▶ Aim of the task: Word for word, restate every line of the listing that follows.

====== Data provided ======

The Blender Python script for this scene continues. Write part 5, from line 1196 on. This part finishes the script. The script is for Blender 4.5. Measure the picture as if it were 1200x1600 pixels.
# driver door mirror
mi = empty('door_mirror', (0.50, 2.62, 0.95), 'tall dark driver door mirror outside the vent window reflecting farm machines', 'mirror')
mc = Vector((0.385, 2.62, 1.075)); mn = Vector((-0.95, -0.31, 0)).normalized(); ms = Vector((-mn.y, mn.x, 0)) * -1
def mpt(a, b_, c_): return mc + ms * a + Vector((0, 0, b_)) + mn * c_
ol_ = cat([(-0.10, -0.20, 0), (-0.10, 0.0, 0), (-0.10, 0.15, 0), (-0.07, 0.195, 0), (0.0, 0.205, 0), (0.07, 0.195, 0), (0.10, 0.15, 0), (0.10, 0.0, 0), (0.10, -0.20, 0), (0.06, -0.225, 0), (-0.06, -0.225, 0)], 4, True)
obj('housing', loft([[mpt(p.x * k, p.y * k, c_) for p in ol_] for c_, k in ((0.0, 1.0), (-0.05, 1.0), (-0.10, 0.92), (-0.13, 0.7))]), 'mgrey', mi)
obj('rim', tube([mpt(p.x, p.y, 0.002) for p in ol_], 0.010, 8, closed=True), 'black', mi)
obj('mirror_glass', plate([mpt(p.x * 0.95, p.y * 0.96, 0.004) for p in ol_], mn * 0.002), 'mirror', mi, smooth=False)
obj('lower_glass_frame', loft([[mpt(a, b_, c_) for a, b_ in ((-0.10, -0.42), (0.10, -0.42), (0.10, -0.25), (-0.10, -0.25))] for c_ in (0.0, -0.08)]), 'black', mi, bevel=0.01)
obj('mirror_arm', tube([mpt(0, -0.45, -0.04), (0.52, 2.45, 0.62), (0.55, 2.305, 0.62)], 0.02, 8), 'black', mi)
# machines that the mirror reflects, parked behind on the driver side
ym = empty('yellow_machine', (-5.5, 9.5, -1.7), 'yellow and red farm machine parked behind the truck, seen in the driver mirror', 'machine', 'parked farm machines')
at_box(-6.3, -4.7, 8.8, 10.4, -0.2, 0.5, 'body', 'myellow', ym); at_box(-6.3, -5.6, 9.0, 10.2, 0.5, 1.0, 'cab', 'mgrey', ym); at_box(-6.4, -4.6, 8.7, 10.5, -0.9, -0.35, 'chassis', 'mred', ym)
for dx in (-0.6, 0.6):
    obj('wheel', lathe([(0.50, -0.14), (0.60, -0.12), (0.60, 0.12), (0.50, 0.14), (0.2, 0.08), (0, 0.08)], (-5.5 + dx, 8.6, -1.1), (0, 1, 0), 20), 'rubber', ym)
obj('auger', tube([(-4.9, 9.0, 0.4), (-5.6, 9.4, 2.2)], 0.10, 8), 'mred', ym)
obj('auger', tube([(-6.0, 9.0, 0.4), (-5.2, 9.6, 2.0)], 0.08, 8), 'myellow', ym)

======

▶ Exercise answer:
The Blender Python script for this scene continues. Write part 5, from line 1196 on. This part finishes the script. The script is for Blender 4.5. Measure the picture as if it were 1200x1600 pixels.
# driver door mirror
mi = empty('door_mirror', (0.50, 2.62, 0.95), 'tall dark driver door mirror outside the vent window reflecting farm machines', 'mirror')
mc = Vector((0.385, 2.62, 1.075)); mn = Vector((-0.95, -0.31, 0)).normalized(); ms = Vector((-mn.y, mn.x, 0)) * -1
def mpt(a, b_, c_): return mc + ms * a + Vector((0, 0, b_)) + mn * c_
ol_ = cat([(-0.10, -0.20, 0), (-0.10, 0.0, 0), (-0.10, 0.15, 0), (-0.07, 0.195, 0), (0.0, 0.205, 0), (0.07, 0.195, 0), (0.10, 0.15, 0), (0.10, 0.0, 0), (0.10, -0.20, 0), (0.06, -0.225, 0), (-0.06, -0.225, 0)], 4, True)
obj('housing', loft([[mpt(p.x * k, p.y * k, c_) for p in ol_] for c_, k in ((0.0, 1.0), (-0.05, 1.0), (-0.10, 0.92), (-0.13, 0.7))]), 'mgrey', mi)
obj('rim', tube([mpt(p.x, p.y, 0.002) for p in ol_], 0.010, 8, closed=True), 'black', mi)
obj('mirror_glass', plate([mpt(p.x * 0.95, p.y * 0.96, 0.004) for p in ol_], mn * 0.002), 'mirror', mi, smooth=False)
obj('lower_glass_frame', loft([[mpt(a, b_, c_) for a, b_ in ((-0.10, -0.42), (0.10, -0.42), (0.10, -0.25), (-0.10, -0.25))] for c_ in (0.0, -0.08)]), 'black', mi, bevel=0.01)
obj('mirror_arm', tube([mpt(0, -0.45, -0.04), (0.52, 2.45, 0.62), (0.55, 2.305, 0.62)], 0.02, 8), 'black', mi)
# machines that the mirror reflects, parked behind on the driver side
ym = empty('yellow_machine', (-5.5, 9.5, -1.7), 'yellow and red farm machine parked behind the truck, seen in the driver mirror', 'machine', 'parked farm machines')
at_box(-6.3, -4.7, 8.8, 10.4, -0.2, 0.5, 'body', 'myellow', ym); at_box(-6.3, -5.6, 9.0, 10.2, 0.5, 1.0, 'cab', 'mgrey', ym); at_box(-6.4, -4.6, 8.7, 10.5, -0.9, -0.35, 'chassis', 'mred', ym)
for dx in (-0.6, 0.6):
    obj('wheel', lathe([(0.50, -0.14), (0.60, -0.12), (0.60, 0.12), (0.50, 0.14), (0.2, 0.08), (0, 0.08)], (-5.5 + dx, 8.6, -1.1), (0, 1, 0), 20), 'rubber', ym)
obj('auger', tube([(-4.9, 9.0, 0.4), (-5.6, 9.4, 2.2)], 0.10, 8), 'mred', ym)
obj('auger', tube([(-6.0, 9.0, 0.4), (-5.2, 9.6, 2.0)], 0.08, 8), 'myellow', ym)